What lines of the data include the string "scene"? Copy them all.
Start of Information provided
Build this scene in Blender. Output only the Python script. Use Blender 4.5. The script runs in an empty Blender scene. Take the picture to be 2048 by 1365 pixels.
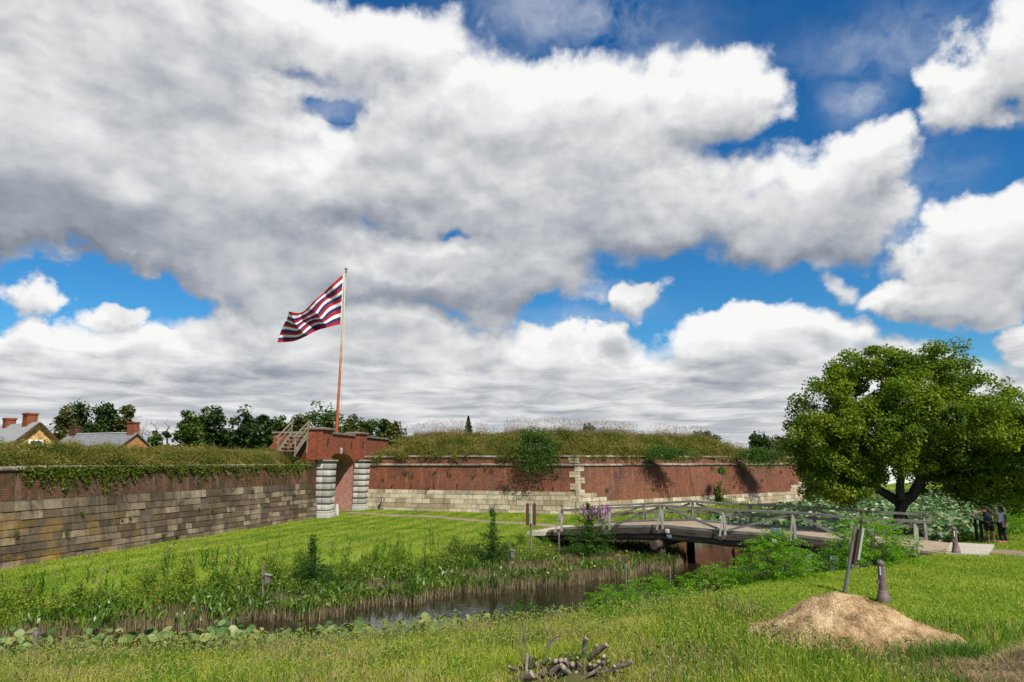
import bpy, math, random
import numpy as np
from mathutils import Vector, Matrix
R = math.radians
random.seed(5); RNG = np.random.default_rng(5)
sc = bpy.context.scene
COL = sc.collection

# ------------------------------------------------------------------ camera
F = 1365.0; HC = 3.6; TH = math.atan(240.5 / F)
cam = bpy.data.cameras.new('camera'); camo = bpy.data.objects.new('camera', cam); COL.objects.link(camo)
camo.location = (0, 0, HC); camo.rotation_euler = (math.pi / 2 + TH, 0, 0)
cam.sensor_width = 36; cam.lens = 36 * F / 2048; cam.clip_end = 6000; cam.clip_start = 0.1
sc.camera = camo
def ray(px, py):
    u = (682.5 - py) / F
    return (px - 1024) / F, math.cos(TH) - math.sin(TH) * u, math.sin(TH) + math.cos(TH) * u
def G(px, py, z=0.0):                       # the point at height z seen at a place of the photograph
    a, b, c = ray(px, py); t = (z - HC) / c
    return Vector((a * t, b * t, z))
def P(px, py, Y):                           # ... at distance Y
    a, b, c = ray(px, py); t = Y / b
    return Vector((a * t, Y, HC + c * t))

# ------------------------------------------------------------------ sun, exposure
SUN = Vector((0.45, -0.72, 0.98)).normalized()
sl = bpy.data.lights.new('sun', 'SUN'); sl.energy = 5.0; sl.angle = R(0.5); sl.color = (1, 0.95, 0.86)
so = bpy.data.objects.new('sun', sl); COL.objects.link(so)
so.rotation_euler = SUN.to_track_quat('Z', 'Y').to_euler()
sc.view_settings.view_transform = 'Standard'; sc.view_settings.look = 'None'
sc.view_settings.exposure = 0.24; sc.view_settings.gamma = 1

# ------------------------------------------------------------------ node helpers
class NT:
    def __init__(s, nt): s.nt = nt
    def n(s, typ, ins=None, **props):
        nd = s.nt.nodes.new(typ)
        for k, v in props.items(): setattr(nd, k, v)
        for k, v in (ins or {}).items():
            sk = nd.inputs[k]
            if isinstance(v, bpy.types.NodeSocket): s.nt.links.new(v, sk)
            else:
                if isinstance(v, (tuple, list)) and sk.type == 'RGBA' and len(v) == 3: v = (*v, 1)
                sk.default_value = v
        return nd
    def m(s, op, a, b=0.0, c=0.0, clamp=False):
        return s.n('ShaderNodeMath', {0: a, 1: b, 2: c}, operation=op, use_clamp=clamp).outputs[0]
    def vm(s, op, a, b=(0, 0, 0), c=(0, 0, 0)):
        nd = s.n('ShaderNodeVectorMath', {0: a, 1: b}, operation=op)
        if op == 'MULTIPLY_ADD': nd.inputs[2].default_value = c
        return nd.outputs['Value'] if op in ('DOT_PRODUCT', 'LENGTH') else nd.outputs[0]
    def noise(s, vec, scale, detail=4, rough=0.55, dist=0.0):
        return s.n('ShaderNodeTexNoise', {'Vector': vec, 'Scale': scale, 'Detail': detail, 'Roughness': rough, 'Distortion': dist})
    def ramp(s, fac, stops, interp='LINEAR'):
        nd = s.n('ShaderNodeValToRGB', {0: fac}); cr = nd.color_ramp; cr.interpolation = interp
        while len(cr.elements) < len(stops): cr.elements.new(0.5)
        for e, (p, c) in zip(cr.elements, stops):
            e.position = p; e.color = (*c, 1) if len(c) == 3 else c
        return nd.outputs[0]
    def mix(s, f, a, b, bt='MIX'):
        nd = s.n('ShaderNodeMix', data_type='RGBA', blend_type=bt, clamp_factor=True)
        for i, v in ((0, f), (6, a), (7, b)):
            if isinstance(v, bpy.types.NodeSocket): s.nt.links.new(v, nd.inputs[i])
            else: nd.inputs[i].default_value = (*v, 1) if isinstance(v, (tuple, list)) and len(v) == 3 else v
        return nd.outputs[2]
    def mr(s, v, a, b, c=0.0, d=1.0, it='LINEAR'):
        return s.n('ShaderNodeMapRange', {0: v, 1: a, 2: b, 3: c, 4: d}, interpolation_type=it).outputs[0]
    def attr(s, name, out='Fac'): return s.n('ShaderNodeAttribute', attribute_name=name).outputs[out]
    def scale(s, v, t): return s.vm('MULTIPLY', v, t)

def material(name, build):
    mt = bpy.data.materials.new(name); mt.use_nodes = True
    nt = mt.node_tree; nt.nodes.clear(); h = NT(nt)
    out = nt.nodes.new('ShaderNodeOutputMaterial')
    sh = build(h)
    nt.links.new(sh, out.inputs[0])
    return mt
def principled(h, col, rough=0.8, bump=None, bstr=0.3, bdist=0.02, metal=0.0, spec=0.35, extra=None):
    ins = {'Base Color': col, 'Roughness': rough, 'Metallic': metal, 'Specular IOR Level': spec}
    if extra: ins.update(extra)
    nd = h.n('ShaderNodeBsdfPrincipled', ins)
    if bump is not None:
        b = h.n('ShaderNodeBump', {'Height': bump, 'Strength': bstr, 'Distance': bdist})
        h.nt.links.new(b.outputs[0], nd.inputs['Normal'])
    return nd.outputs[0]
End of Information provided
### Task response
Build this scene in Blender. Output only the Python script. Use Blender 4.5. The script runs in an empty Blender scene. Take the picture to be 2048 by 1365 pixels.
sc = bpy.context.scene